A UE, diante deste movimento, percebeu que rejeitar as condições norte-americanas e, logo, retaliar com tarifas recíprocas colocariam em risco mais de € 800 bilhões (2024) em exportações de bens e serviços aos EUA. Embora os EUA sejam estatisticamente o maior destino das exportações da UE, sob a ótica geopolítica, tal dependência mostrou que a economia europeia está em uma posição vulnerável. É, por isso, que a UE se submeteu a um acordo desequilibrado com os EUA, confirmando a teoria econômica de que qualquer valor positivo é melhor do que nada (retaliando).
No mesmo tabuleiro, o Brasil experimentou uma ameaça geopolítica dos EUA, quando Trump declarou apoio aos interesses da família Bolsonaro, criticando a justiça brasileira e o governo Lula. Assim, além da tarifa de 50%, os EUA passaram a aplicar sanções – como a suspensão de visto e a Lei Magnitsky – a autoridades do Executivo e do Judiciário brasileiro.
Ao contrário da UE, o Brasil encontra-se economicamente menos exposto aos impasses norte-americanos. Isto porque apenas 12% do total das exportações brasileiras (US$ 40 bilhões) tem como destino os EUA. Logo, a retaliação econômica pode ser uma saída – já autorizada por Lula – para responder às sanções político-jurídicas dos EUA.
A triangulação EUA–UE–Mercosul e o “jogo de barganha”
A Teoria dos Jogos sugere que, quando um jogador (EUA) adota sistematicamente uma estratégia agressiva, os demais (UE e Brasil) podem convergir para uma cooperação entre si, com o propósito de contrabalançar o poder do desafiante (EUA).
Robert Axelrod, no livro The Evolution of Cooperation, mostra que a cooperação entre os prejudicados, em cenários de interações repetidas, tende a emergir como uma estratégia racional, em que os ganhos da cooperação são maiores do que os custos do isolamento.
É, justamente neste ponto, que a UE (responsável pela política comercial comum dos 27 países-membros) e o Mercosul (responsável pela política comercial de seus signatários, sendo que o Brasil responde por mais de 70% da economia do bloco) precisam acelerar a ratificação e a implementação do Acordo UE-Mercosul assinado em dezembro de 2024. Tal movimento estratégico pode ser visto como um “jogo de barganha”.

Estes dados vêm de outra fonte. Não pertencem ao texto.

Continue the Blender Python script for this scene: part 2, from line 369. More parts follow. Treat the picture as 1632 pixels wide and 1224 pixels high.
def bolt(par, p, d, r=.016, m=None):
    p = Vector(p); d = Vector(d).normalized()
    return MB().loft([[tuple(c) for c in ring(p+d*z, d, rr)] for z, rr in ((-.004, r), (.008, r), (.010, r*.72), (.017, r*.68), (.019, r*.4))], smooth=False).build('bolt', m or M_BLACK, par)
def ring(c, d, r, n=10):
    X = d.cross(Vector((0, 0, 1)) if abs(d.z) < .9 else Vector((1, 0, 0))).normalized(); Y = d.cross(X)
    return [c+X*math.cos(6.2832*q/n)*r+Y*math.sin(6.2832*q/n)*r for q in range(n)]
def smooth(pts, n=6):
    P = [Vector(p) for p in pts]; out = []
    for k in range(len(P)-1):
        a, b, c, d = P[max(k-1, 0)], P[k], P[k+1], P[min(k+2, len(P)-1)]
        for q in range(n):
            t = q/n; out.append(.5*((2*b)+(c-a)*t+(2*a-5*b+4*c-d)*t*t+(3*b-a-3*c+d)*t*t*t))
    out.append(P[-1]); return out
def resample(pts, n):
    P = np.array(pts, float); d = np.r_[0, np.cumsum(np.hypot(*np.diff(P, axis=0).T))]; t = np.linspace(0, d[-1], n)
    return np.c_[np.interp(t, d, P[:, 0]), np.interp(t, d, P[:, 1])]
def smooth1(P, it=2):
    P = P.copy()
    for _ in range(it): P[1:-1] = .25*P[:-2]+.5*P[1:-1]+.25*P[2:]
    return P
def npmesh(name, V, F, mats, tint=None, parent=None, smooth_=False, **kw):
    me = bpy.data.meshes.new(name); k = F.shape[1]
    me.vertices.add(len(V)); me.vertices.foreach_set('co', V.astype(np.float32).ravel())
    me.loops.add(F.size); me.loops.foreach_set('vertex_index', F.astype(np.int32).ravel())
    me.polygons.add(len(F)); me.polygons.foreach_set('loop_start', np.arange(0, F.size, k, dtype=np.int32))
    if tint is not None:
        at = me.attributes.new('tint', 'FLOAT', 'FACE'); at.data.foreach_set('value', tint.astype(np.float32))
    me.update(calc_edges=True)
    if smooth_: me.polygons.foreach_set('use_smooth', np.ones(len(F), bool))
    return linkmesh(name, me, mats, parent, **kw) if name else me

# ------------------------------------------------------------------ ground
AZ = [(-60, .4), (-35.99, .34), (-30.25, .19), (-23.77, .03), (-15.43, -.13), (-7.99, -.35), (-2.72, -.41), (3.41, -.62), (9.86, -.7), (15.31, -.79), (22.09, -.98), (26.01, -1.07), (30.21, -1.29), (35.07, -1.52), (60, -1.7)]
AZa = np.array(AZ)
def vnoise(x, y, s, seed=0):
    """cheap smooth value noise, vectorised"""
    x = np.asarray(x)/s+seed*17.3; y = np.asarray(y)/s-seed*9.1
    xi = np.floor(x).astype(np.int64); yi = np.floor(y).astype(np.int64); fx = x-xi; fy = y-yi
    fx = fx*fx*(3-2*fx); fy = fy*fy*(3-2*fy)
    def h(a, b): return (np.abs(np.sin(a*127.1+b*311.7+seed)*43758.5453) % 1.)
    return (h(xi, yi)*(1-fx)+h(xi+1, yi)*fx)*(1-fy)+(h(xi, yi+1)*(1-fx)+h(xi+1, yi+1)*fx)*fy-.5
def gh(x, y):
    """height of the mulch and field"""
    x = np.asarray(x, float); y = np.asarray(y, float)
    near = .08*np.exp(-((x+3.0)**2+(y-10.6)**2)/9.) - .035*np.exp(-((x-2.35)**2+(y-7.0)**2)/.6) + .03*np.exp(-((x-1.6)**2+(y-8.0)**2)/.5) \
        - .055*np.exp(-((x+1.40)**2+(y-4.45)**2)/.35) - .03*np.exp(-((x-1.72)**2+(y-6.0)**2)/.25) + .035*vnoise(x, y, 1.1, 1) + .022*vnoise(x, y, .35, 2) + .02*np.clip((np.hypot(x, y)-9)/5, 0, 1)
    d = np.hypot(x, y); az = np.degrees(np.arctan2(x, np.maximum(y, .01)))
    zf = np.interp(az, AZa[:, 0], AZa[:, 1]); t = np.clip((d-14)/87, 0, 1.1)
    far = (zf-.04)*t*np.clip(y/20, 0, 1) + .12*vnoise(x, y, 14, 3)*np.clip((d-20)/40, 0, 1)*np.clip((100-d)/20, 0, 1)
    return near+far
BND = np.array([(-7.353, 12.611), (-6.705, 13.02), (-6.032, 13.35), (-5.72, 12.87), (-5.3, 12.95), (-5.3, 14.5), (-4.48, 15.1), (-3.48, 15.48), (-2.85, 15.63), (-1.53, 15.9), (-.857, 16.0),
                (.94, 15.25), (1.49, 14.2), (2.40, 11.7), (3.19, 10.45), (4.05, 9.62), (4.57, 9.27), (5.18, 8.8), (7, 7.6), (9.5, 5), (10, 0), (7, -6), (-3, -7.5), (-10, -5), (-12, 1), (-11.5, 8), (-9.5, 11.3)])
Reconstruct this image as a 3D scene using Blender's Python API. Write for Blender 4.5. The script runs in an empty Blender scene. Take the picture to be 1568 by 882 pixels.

Enquanto os EUA buscam maximizar ganhos com tarifas unilaterais, a UE e o Brasil (via Mercosul) percebem que, diante de um rival comum, o Acordo UE–Mercosul deixa de ser apenas um tratado comercial para se tornar uma resposta estratégica a um ambiente internacional mais hostil.
Em outras palavras, isto significa redirecionar parte das exportações europeias e parte das exportações sul-americanas para um novo mercado transatlântico – com 750 milhões de consumidores – que ofereça maior previsibilidade política.
No tabuleiro internacional, a lógica é simples: ao mesmo tempo em que a UE diminui sua vulnerabilidade frente aos EUA, o Mercosul amplia sua inserção internacional, reduzindo a vulnerabilidade política do seu maior jogador regional, o Brasil.
Estudos estimam que o Acordo UE-Mercosul pode aumentar o comércio bilateral em até 70% e o comércio intrarregional latino-americano em até 38%. Desse modo, resultaria a possibilidade de consolidar um bloco econômico cujo PIB agregado se equipararia ao dos EUA.
É com este objetivo que a Comissão Europeia acabou de propor – no dia 3 de setembro de 2025 – a assinatura e a adoção do Acordo UE-Mercosul, criando a maior zona de livre comércio do mundo.
O problema é que, nas relações internacionais, os jogos são dinâmicos, com movimentos estratégicos simultâneos, o que significa dizer que os EUA não ficarão parados diante de um “jogo de barganha” da UE e do Brasil (via Mercosul).